◆ Set problem: Beginning with the first line of the data below, reproduce every line unchanged, ending with the line that holds "return (X0 + x*c - y*s, Y0 + x*s + y*c)".

◆ Dataset entries:
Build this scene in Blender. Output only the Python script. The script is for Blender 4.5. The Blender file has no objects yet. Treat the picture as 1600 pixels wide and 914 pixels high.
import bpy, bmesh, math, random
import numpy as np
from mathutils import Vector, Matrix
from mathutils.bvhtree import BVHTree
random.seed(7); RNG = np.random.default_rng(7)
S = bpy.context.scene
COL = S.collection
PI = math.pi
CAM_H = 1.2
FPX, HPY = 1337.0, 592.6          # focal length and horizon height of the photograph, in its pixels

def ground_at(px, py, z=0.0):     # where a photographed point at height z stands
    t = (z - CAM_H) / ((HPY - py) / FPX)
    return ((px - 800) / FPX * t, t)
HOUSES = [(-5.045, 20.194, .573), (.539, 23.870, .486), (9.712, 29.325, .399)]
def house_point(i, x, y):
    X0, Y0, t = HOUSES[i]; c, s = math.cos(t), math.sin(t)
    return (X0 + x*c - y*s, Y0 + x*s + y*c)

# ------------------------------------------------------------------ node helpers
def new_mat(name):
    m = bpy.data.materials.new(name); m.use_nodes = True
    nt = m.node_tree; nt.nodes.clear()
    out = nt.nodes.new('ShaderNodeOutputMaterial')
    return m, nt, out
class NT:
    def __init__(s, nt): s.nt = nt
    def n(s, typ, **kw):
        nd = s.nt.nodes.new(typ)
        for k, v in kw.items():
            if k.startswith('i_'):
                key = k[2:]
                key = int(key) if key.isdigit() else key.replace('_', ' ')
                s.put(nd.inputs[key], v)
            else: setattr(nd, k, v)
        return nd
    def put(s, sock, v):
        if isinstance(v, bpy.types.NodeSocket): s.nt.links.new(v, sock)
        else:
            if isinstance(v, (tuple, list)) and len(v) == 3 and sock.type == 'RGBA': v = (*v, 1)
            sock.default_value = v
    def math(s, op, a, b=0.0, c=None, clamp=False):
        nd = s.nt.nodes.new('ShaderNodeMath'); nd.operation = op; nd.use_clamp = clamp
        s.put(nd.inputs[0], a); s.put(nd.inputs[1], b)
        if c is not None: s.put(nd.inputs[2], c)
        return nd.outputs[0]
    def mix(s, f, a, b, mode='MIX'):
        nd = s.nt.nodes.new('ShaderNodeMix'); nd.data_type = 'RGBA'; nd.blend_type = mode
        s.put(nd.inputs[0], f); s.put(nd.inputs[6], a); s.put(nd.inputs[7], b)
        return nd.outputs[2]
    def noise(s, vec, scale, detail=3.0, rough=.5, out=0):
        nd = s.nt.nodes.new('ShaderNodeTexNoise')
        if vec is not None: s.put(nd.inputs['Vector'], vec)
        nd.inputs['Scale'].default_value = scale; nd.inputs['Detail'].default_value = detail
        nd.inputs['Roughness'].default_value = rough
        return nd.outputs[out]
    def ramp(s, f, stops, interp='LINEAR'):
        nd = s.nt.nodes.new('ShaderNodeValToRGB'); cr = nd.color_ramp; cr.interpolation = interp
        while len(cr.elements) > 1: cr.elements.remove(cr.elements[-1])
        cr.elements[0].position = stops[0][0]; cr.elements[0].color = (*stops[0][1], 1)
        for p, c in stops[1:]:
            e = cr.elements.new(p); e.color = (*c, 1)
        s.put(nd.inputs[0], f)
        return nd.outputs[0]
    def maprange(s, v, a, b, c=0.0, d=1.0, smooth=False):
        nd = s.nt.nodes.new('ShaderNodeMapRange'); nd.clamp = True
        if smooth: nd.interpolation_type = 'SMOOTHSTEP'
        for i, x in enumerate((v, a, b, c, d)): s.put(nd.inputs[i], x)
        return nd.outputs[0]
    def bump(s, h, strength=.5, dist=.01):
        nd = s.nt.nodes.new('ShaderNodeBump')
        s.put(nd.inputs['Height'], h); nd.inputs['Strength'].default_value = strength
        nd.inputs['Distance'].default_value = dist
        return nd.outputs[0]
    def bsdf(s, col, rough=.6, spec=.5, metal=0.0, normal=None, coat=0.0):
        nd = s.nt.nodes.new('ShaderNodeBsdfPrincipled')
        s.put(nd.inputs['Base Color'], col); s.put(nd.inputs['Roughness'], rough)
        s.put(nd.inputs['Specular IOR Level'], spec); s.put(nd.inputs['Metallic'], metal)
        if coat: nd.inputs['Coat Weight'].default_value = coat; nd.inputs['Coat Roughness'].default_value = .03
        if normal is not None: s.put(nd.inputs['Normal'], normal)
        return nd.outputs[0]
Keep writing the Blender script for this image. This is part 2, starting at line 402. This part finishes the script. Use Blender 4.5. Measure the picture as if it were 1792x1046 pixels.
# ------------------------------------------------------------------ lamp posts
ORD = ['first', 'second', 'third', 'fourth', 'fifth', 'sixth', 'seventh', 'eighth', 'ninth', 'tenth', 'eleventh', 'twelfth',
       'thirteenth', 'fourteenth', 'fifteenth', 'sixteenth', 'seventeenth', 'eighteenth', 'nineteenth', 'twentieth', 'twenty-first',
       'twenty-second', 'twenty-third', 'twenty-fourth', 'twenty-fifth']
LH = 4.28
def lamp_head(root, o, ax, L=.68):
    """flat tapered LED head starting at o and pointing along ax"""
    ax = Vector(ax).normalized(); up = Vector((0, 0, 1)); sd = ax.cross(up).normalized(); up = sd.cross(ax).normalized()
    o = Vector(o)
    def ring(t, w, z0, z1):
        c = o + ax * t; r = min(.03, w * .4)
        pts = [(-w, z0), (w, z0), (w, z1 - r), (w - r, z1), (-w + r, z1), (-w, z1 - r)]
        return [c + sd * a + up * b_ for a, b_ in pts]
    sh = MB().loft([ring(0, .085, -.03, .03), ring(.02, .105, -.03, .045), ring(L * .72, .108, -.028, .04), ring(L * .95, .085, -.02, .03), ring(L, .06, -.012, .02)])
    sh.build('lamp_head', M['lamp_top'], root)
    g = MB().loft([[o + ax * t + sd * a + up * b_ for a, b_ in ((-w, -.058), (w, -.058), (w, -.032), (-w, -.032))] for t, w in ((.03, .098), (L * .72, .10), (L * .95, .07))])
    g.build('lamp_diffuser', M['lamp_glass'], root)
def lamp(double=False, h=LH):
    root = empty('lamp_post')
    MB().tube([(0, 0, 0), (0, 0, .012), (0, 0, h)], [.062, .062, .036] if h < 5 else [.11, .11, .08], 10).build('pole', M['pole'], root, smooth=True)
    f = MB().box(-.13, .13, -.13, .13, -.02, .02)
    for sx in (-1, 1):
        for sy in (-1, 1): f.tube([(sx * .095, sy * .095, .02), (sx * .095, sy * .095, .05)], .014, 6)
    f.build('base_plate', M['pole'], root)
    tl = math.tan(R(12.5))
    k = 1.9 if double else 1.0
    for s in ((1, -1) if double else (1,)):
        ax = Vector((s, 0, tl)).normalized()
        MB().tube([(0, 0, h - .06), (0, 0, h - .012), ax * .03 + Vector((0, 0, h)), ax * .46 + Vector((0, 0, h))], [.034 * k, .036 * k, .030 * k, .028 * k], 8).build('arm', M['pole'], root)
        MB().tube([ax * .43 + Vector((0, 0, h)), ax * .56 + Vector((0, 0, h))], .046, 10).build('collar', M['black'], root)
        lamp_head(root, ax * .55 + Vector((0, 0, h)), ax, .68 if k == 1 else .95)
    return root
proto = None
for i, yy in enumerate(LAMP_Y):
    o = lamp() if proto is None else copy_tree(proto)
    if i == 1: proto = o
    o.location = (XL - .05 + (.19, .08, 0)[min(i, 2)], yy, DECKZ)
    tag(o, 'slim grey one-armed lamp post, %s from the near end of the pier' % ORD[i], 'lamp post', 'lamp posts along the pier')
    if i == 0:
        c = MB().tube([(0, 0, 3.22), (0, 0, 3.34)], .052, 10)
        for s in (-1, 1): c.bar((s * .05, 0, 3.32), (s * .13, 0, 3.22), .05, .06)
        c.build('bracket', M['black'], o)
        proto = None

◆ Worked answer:
Build this scene in Blender. Output only the Python script. The script is for Blender 4.5. The Blender file has no objects yet. Treat the picture as 1600 pixels wide and 914 pixels high.
import bpy, bmesh, math, random
import numpy as np
from mathutils import Vector, Matrix
from mathutils.bvhtree import BVHTree
random.seed(7); RNG = np.random.default_rng(7)
S = bpy.context.scene
COL = S.collection
PI = math.pi
CAM_H = 1.2
FPX, HPY = 1337.0, 592.6          # focal length and horizon height of the photograph, in its pixels

def ground_at(px, py, z=0.0):     # where a photographed point at height z stands
    t = (z - CAM_H) / ((HPY - py) / FPX)
    return ((px - 800) / FPX * t, t)
HOUSES = [(-5.045, 20.194, .573), (.539, 23.870, .486), (9.712, 29.325, .399)]
def house_point(i, x, y):
    X0, Y0, t = HOUSES[i]; c, s = math.cos(t), math.sin(t)
    return (X0 + x*c - y*s, Y0 + x*s + y*c)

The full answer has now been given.